Lo ha raccontato durante una recente intervista la stessa Marissa Viani Serrano Ocampo; per l’artista messicana il cinema consente “di mostrare tutto quello che non è possibile vedere nella vita reale“, una dichiarazione di intenti molto precisa e che colloca i suoi lavori, spesso a metà tra cinema sperimentale e installazione concettuale, in quella dimensione visionaria legata anche alla tradizione del suo paese e che rimane sospesa tra surrealismo e realismo brutale, astrazione fantastica ed erotismo carnale. Se l’invisibile, nei lavori della Ocampo, si riferisce spesso al mondo dell’occulto, questo viene costantemente indagato attraverso gli interstizi del reale, a partire da quella tradizione Mariana legata alla ritualità cattolica messicana, improvvisamente riletta attraverso una nuova ambivalenza simbolica, tra devozione e la nascita di una dimensione cultuale autoctona, maggiormente legata alla terra.
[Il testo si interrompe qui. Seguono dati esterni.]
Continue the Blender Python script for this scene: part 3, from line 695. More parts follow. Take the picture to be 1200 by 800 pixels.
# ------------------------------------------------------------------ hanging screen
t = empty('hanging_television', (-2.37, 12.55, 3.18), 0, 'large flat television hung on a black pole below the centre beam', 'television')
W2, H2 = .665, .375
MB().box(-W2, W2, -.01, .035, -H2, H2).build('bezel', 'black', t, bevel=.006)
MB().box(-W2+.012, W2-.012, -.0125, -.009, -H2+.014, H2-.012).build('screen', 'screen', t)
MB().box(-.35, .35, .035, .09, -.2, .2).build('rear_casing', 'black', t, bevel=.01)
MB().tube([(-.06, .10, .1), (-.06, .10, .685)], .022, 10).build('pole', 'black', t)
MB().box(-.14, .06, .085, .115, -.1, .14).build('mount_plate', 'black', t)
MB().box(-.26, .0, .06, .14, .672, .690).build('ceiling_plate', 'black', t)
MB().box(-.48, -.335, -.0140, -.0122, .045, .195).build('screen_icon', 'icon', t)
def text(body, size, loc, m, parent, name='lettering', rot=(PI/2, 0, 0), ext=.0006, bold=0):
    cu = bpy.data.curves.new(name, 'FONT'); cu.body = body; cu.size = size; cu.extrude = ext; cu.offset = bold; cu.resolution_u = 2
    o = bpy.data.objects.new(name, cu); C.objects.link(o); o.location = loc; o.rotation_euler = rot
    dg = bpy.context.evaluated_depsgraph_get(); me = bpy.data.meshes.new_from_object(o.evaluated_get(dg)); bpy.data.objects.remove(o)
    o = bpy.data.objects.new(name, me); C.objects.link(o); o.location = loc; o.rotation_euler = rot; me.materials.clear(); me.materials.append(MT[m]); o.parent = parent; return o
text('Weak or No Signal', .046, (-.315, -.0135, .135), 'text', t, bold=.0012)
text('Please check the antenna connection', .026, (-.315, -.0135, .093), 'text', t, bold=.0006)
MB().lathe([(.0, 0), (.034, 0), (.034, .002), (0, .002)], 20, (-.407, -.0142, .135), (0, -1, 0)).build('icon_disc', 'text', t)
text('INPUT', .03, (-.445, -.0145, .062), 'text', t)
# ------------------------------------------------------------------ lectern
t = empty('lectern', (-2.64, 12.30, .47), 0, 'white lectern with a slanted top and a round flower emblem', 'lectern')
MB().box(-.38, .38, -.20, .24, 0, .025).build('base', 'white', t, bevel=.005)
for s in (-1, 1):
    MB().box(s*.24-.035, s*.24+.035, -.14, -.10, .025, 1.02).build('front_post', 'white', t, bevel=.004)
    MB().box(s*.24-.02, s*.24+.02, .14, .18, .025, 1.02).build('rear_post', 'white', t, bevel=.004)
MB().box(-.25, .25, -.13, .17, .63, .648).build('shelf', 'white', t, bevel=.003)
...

Se nei primi cortometraggi, tutti realizzati in 16mm e 8mm, la Ocampo ha lavorato sulla figura femminile a partire dalla rappresentazione dell’infanzia, mutuando alcune strategie narrative da quelle della fiaba, dove personaggi sperduti nel bosco o in ambientazioni misteriose, affrontano la sostanza delle proprie paure, nelle successive sperimentazioni legate all’iconografia religiosa, ha proseguito su questa strada confondendo le origini del culto con quelle della propria ricerca identitaria, tra sciamanesimo e liberazione della sfera desiderante.
“El hombre que se rescató a la princesa di Marissa” è un cortometraggio con una forma apparentemente più narrativa del solito, ma letteralmente spaccato in due; nella prima parte, Daniel, un seminarista impegnato nel percorso di preparazione al sacerdozio, ha delle costanti visioni che coinvolgono una figura femminile vicina agli ambienti della chiesa; quando i suoi superiori si accorgeranno delle sue inclinazioni, lo spingeranno ad affrontare un ritiro spirituale che assumerà al contrario le caratteristiche di un rito di passaggio.
La Ocampo gioca moltissimo con la sovrapposizione dell’iconografia religiosa con quella erotica, muovendosi tra devozione e immaginario BDSM; il film va oltre la rappresentazione di una crisi della fede, ma punta sopratutto a far emergere le caratteristiche di un mondo oscuro che mina dall’interno tutto il sistema istituzionale ecclesiastico; in questo senso più che un percorso di purificazione, le visioni che si concretizzano nella realtà di Daniel, deformandone la percezione di tempo e spazio, sembrano alludere ad un vero e proprio rito iniziatico, una dimensione occulta dove il confine labile tra bene e male, mostra la sfera spirituale come un’area sincretica e complessa. Nel passaggio da onirico ad erotico, la Ocampo allestisce un piccolo cinema della crudeltà che sembra guardare ad autori come Jesus Franco, ma con uno sguardo maggiormente rivolto al lavoro sul femminile, forza oscura che preme dai confini della tradizione, scardinandone certezze e senso.